- **Dataset**:

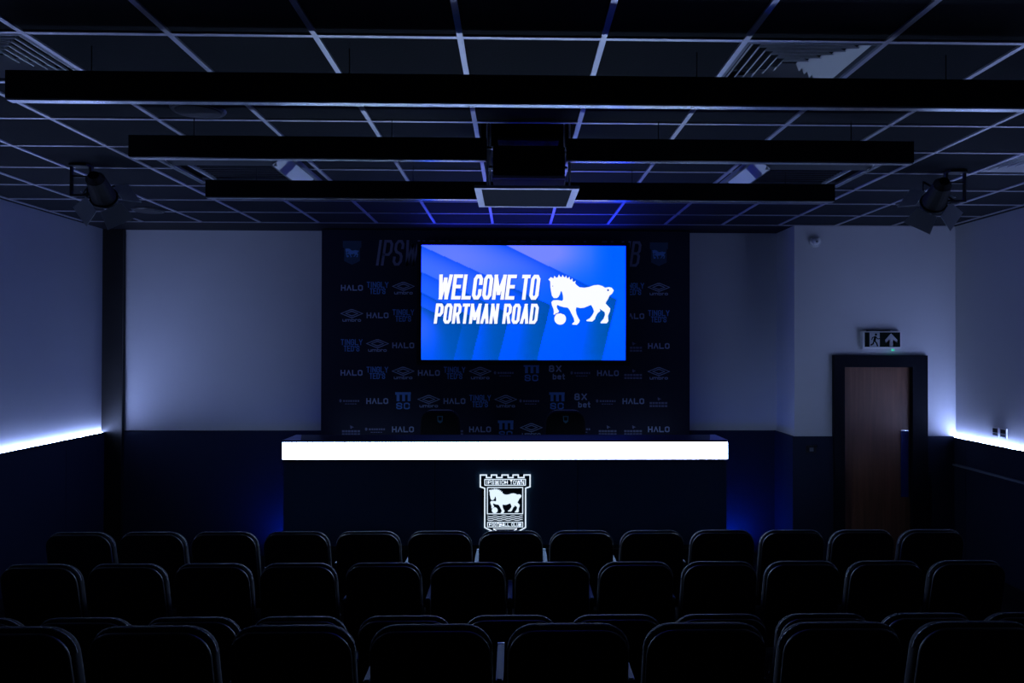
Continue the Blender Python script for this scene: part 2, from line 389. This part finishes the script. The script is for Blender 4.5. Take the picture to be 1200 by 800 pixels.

==

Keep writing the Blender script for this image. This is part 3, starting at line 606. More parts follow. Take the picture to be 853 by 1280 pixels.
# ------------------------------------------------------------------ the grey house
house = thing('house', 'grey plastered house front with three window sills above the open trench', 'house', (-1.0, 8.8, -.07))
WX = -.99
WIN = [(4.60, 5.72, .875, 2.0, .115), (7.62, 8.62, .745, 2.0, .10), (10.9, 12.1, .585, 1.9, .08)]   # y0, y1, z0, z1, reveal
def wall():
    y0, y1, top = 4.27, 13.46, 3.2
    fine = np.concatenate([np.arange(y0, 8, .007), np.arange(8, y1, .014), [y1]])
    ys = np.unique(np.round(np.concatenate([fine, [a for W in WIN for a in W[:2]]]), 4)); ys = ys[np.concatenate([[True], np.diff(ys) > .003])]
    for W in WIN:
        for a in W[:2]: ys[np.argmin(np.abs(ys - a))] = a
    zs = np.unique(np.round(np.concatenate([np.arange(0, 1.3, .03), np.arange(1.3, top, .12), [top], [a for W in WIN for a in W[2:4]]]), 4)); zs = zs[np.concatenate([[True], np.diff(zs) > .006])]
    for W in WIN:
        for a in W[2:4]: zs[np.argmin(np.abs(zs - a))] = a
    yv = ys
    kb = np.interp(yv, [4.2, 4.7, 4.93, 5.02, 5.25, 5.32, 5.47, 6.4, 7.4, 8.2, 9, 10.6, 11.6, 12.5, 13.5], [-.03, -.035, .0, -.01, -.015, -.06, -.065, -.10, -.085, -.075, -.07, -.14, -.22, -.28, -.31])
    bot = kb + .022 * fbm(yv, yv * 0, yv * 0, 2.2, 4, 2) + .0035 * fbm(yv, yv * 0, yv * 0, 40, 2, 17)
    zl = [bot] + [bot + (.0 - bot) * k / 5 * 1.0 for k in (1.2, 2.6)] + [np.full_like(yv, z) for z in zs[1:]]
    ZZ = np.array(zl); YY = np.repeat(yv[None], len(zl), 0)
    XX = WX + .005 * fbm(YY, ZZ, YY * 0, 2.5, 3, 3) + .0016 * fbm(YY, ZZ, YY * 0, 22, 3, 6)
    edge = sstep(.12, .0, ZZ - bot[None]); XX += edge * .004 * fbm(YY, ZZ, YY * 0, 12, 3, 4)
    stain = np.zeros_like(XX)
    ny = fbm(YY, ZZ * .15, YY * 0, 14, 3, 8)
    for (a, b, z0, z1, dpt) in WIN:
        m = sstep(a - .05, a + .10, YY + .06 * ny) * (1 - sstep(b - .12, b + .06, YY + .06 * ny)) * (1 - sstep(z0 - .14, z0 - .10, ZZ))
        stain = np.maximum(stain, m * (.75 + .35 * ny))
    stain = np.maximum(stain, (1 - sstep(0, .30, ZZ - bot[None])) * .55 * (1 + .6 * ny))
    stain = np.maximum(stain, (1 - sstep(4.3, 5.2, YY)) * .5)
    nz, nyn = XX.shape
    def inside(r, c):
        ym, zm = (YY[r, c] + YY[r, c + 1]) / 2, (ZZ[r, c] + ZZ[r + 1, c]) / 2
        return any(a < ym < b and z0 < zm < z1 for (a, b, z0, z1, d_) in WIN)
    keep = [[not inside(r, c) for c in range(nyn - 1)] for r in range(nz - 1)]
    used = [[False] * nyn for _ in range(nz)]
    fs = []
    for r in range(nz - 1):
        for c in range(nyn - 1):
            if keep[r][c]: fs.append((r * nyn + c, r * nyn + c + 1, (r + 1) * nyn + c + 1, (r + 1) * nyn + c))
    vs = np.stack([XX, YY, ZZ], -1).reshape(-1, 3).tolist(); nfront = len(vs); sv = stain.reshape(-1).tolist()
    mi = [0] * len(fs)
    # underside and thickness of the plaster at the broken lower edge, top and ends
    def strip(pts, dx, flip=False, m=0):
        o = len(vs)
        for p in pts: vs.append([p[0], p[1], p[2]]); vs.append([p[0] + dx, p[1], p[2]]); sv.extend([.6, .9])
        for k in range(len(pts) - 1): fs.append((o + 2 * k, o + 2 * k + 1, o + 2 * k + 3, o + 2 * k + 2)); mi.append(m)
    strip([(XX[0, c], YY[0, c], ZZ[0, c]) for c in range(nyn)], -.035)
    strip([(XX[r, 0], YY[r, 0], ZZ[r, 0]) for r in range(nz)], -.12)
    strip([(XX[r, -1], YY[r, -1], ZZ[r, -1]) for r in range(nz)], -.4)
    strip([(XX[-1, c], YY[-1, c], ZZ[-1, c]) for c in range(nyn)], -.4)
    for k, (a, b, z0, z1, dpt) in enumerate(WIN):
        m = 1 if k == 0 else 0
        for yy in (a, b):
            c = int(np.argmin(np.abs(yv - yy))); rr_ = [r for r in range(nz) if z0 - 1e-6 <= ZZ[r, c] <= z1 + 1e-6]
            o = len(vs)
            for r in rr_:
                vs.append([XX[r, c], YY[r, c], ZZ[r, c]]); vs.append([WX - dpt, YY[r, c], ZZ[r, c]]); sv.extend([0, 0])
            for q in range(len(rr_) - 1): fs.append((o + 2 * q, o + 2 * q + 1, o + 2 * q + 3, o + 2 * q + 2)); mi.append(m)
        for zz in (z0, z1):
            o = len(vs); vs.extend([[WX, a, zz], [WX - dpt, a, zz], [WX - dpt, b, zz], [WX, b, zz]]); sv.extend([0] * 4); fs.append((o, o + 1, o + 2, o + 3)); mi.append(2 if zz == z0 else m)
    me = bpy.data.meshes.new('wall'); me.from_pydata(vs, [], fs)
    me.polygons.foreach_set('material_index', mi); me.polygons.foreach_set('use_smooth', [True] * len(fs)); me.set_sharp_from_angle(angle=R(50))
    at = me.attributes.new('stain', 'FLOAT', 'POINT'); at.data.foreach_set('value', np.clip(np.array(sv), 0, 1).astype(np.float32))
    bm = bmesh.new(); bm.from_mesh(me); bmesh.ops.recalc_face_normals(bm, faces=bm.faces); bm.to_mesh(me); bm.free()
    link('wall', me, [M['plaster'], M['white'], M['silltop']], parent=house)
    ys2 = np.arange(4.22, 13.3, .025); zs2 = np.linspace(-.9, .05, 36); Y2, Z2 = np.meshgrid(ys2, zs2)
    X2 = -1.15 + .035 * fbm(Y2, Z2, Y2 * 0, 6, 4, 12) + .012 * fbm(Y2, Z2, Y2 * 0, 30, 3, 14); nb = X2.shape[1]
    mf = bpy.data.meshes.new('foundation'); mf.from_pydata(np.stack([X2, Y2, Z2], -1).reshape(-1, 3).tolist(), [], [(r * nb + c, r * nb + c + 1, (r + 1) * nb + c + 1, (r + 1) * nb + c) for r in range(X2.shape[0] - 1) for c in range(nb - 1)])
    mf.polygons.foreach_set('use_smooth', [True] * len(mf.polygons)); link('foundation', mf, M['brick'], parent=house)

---

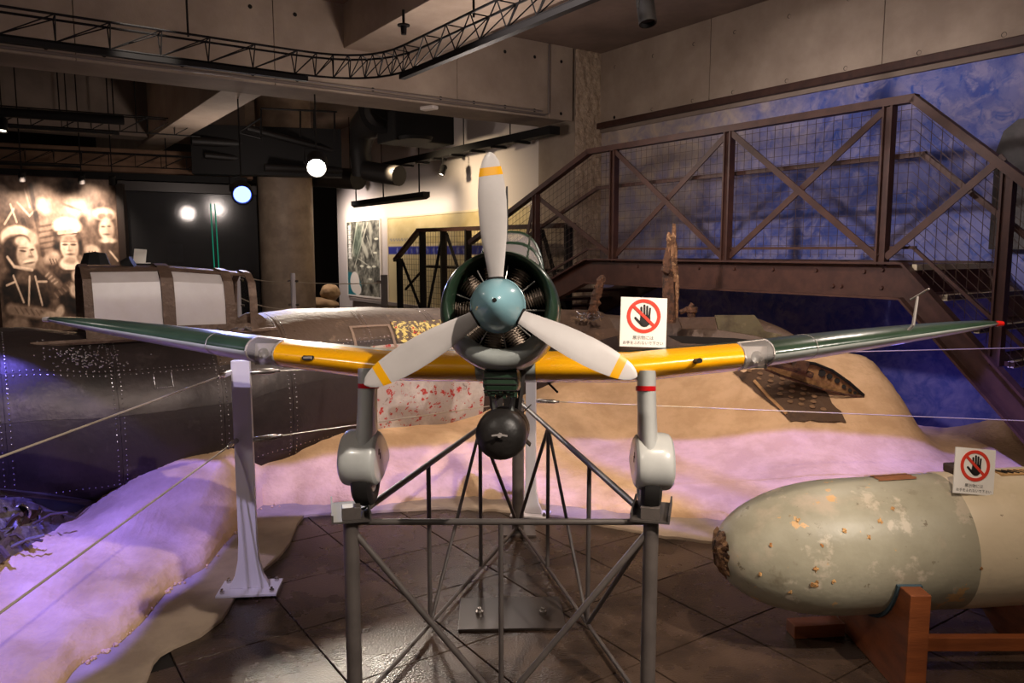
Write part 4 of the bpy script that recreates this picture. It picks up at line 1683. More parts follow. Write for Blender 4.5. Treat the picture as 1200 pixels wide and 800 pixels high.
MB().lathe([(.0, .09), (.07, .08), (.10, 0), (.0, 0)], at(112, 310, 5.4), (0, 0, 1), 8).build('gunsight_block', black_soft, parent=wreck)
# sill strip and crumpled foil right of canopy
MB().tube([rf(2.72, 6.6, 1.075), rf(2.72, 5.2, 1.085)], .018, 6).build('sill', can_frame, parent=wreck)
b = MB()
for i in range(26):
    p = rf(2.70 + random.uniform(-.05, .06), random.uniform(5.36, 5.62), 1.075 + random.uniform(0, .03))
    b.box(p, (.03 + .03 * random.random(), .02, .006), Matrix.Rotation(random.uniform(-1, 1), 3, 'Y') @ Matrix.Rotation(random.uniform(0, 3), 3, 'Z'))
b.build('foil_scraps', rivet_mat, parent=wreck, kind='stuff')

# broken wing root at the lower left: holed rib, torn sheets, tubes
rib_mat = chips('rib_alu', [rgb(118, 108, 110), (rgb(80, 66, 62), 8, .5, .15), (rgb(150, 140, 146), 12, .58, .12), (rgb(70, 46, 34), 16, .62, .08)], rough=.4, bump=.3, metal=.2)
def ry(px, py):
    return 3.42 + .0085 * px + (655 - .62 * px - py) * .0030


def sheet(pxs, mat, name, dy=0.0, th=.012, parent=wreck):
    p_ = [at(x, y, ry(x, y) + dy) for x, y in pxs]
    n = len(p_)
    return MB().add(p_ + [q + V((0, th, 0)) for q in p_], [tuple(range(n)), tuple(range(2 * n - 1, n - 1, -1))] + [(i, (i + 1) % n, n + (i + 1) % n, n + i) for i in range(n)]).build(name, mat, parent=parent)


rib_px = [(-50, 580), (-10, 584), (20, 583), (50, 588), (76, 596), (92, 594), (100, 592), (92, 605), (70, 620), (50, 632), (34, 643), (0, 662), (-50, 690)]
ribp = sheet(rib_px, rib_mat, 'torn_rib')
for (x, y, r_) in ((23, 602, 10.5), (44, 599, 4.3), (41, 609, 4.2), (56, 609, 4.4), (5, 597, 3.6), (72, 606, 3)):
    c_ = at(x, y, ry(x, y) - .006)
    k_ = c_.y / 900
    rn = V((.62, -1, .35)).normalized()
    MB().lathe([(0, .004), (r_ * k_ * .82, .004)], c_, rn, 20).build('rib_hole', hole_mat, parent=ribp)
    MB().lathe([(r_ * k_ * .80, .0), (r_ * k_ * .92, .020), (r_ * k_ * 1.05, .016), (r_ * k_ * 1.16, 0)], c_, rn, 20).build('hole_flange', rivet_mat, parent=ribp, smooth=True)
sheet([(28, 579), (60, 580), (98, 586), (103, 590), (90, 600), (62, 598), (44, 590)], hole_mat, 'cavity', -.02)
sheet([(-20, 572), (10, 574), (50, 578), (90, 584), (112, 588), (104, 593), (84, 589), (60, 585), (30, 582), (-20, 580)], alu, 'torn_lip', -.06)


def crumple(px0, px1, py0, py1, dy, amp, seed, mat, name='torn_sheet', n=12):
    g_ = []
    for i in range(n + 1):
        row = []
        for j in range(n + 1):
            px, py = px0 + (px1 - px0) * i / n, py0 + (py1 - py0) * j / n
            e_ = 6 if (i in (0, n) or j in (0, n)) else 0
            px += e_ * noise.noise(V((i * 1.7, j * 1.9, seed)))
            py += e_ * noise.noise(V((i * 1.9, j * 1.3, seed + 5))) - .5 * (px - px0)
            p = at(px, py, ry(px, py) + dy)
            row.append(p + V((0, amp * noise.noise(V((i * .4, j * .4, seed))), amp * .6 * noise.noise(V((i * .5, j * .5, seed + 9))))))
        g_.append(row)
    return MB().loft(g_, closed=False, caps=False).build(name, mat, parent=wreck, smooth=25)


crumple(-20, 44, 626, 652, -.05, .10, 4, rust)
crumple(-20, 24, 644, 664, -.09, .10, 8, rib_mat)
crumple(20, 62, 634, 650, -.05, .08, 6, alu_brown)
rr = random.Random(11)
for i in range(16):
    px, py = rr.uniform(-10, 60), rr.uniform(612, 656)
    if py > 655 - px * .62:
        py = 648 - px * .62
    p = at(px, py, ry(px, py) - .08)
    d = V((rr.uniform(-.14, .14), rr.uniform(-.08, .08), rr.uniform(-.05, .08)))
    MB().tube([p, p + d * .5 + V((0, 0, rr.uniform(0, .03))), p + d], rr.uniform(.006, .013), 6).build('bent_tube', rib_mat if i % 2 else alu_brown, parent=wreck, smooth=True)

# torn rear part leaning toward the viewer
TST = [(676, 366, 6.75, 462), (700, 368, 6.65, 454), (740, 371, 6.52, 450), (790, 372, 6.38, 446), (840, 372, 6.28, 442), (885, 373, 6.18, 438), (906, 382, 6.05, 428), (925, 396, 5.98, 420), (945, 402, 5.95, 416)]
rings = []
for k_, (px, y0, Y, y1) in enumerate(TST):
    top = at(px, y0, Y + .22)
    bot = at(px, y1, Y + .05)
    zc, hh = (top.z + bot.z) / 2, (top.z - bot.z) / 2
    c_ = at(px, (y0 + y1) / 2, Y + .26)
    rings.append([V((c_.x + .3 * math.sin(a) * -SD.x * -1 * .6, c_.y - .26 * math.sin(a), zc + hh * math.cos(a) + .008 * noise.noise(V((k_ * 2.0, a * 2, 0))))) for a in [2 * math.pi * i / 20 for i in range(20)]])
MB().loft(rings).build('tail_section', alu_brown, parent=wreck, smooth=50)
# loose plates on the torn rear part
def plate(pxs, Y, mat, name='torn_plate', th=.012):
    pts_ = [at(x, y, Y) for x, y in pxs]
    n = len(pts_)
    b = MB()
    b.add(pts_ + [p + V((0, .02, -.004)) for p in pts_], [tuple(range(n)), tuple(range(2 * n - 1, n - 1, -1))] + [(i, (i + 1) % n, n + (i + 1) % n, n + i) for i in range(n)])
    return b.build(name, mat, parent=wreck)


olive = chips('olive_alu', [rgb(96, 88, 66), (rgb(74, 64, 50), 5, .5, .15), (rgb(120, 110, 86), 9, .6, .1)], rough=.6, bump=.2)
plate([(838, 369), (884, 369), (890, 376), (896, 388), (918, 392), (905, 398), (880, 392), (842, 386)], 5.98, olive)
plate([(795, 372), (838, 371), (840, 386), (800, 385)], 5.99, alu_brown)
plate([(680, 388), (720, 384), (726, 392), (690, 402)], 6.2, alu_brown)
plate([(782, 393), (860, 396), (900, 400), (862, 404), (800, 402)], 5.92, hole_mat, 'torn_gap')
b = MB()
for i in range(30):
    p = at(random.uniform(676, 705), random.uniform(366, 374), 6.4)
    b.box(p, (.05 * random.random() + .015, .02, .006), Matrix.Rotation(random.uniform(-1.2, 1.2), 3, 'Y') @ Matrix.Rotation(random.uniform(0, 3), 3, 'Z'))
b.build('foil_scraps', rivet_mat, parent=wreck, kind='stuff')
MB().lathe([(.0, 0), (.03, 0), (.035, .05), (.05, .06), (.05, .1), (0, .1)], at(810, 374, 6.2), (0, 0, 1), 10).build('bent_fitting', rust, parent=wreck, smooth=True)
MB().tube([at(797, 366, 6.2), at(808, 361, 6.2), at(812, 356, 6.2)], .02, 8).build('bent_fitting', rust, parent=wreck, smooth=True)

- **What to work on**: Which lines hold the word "follow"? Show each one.

- **Response to this exercise**:
Keep writing the Blender script for this image. This is part 3, starting at line 606. More parts follow. Take the picture to be 853 by 1280 pixels.
Write part 4 of the bpy script that recreates this picture. It picks up at line 1683. More parts follow. Write for Blender 4.5. Treat the picture as 1200 pixels wide and 800 pixels high.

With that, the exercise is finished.